Sunday, January 10, 2010

Aggregate, Filter and Connect

I was reading Networks and the Information Glut and this quote really hit me.

"The fundamentals of innovative thought haven’t changed since the 18th Century – it’s always been aggregate, filter and connect."

I thought back to how I learned in school. I aggregated information by listening to my teachers, reading the textbook and taking notes in my notebook. I filtered information by making or answering review sheets from my notes or by re-reading my textbook. I then connected with my friends to study at somebody's house or asking my teacher questions if I had them while I was in class. I would then answer the questions on tests or projects that I would never look at again.

Research was very similar. I would go to the library and find some books. Write the information down on some notecards and then maybe talk to my friends or teacher about what to write. Finally I would write or type a paper that only my teacher would ever see.

That was late 80s early 90s (I graduated high school in 1991). How much has the world changed since then? How do I aggregate, filter and connect now? Yet as I look in the classroom, many of the same ways I did things are still being done.
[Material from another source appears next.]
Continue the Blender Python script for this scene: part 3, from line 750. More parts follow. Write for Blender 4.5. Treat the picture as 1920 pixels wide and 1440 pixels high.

It's still aggregate, filter and connect. We just need to update what it means to do those things.

Sunday, January 3, 2010

What does the Tablet mean TO education not IN education

As I was reading David Jakes' Tablet Schmablet Redux post, I realized that there are a ton of people talking about how Tablets can be used in the classroom to make education better. While I won't deny I would love to have sets of those to put into classrooms, I don't think that is the most important part of this new evolution.

As David notes the Tablet technology is coming, there is no denying that. "There appears to be new technologies emerging from Apple, OLPC, Dell, NotionInk , and yes, even Google. There’s even the Mag+, which seems to be more reader than anything else." And yes it has the potential to eventually change textbooks as well as book reading as it pertains to the classroom, but I think we can agree that as with everything else it will take a while for it to penetrate education.

What I think is harder to argue with is the fact that it will change reading, especially newspapers and magazines. And there is a good chance that it will change it dramatically within two to three years. Look at how the iPhone has changed the mobile phone market, I expect a similar change from the Tablet. When it does, hyperlinked writing, photo slideshows and video journalism will become what we expect.

So even if we don't use them in the classroom as quickly as people are predicting, normal consumers will be using them. It will change how we deliver news and how we write professionally.

So when today's ninth graders graduate, news decimation and writing will look significantly different.

Doesn't that mean we should be taking a hard look at how we are teaching these students to write?

Or do we continue to teach them to write the current way because that's how they will write in college because as we know education will be the last to change?

The Tablet (or whatever you want to call it) will be a game-changer but maybe not IN education. Should it be one TO education?